Most of the time, if I cried -- if, once in a while when -- it was late at night, some hours after I'd seen a touching interaction between a friend of mine and their child, or after I'd watched a chick flick. The kind where the guy ends the movie with an unabashed declaration of his love for the protagonist.

You pray in those moments, mostly for the thing you know you don't have, and don't know if you ever will have. For some of us, it's the hope of hearing someone say "I love you," someone you just might be able to love in return. For others it's something different -- hope for a newborn in a crib, maybe. You pray that either the blessing would be granted, or the lack of it felt less keenly. You pray that you won't break down in public, too.

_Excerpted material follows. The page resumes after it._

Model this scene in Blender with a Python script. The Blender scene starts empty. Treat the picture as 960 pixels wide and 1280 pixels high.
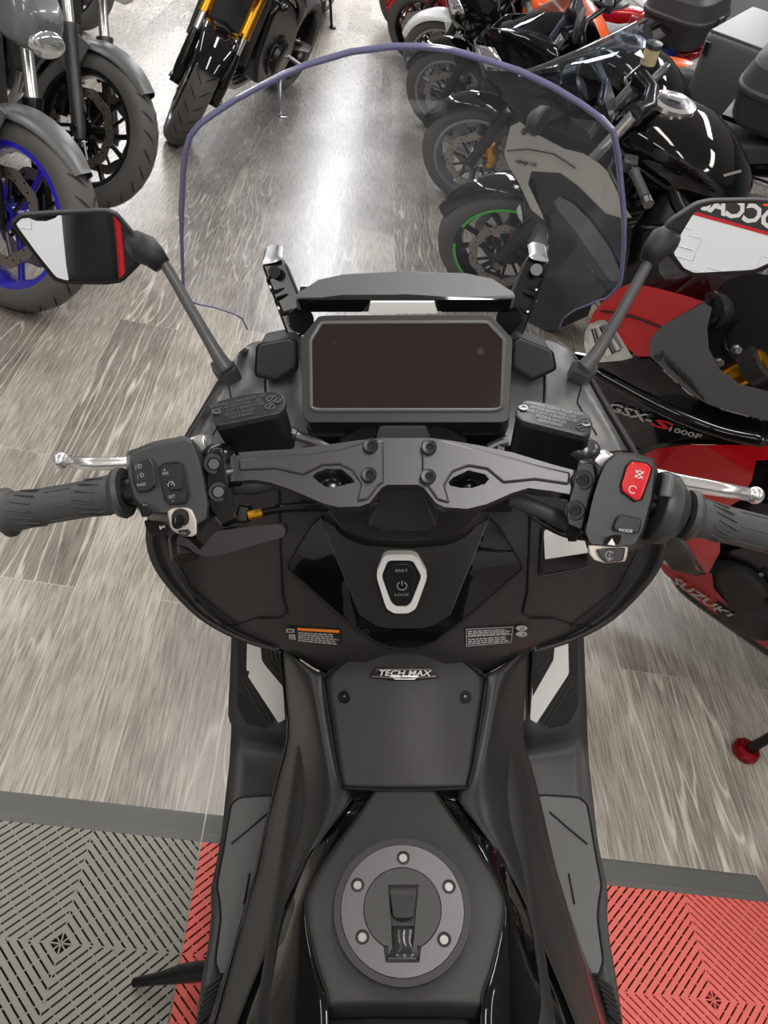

You pray for years, never knowing whether the "no" you've gotten so far is really only a "not yet" or... the answer you don't want.

Sometimes the story ends happily. The hope is fulfilled, no longer deferred. The vague possibility becomes a concrete reality. You wear the white dress and kiss the man in the suit, and it all feels surreal.

It rarely goes as planned, though. When I prayed for someone to fall in love with, I thought it was possible, but I certainly didn't bargain on falling for a foreigner. Spending my newlywed months still living alone in my house, still wetting my solitary pillow with tears on occasion.

It's different now. I don't know if it can be called better or worse -- it's just different. My hope is fulfilled, and for that, I am grateful beyond measure.

But in place of the loneliness of not knowing, is the loneliness of knowing. It's a different feeling, this loneliness of being apart from the flesh-and-blood man I almost didn't believe existed. The hope is far nearer and far more certain. And yet, it's almost more acute, this loneliness, precisely because of that hope.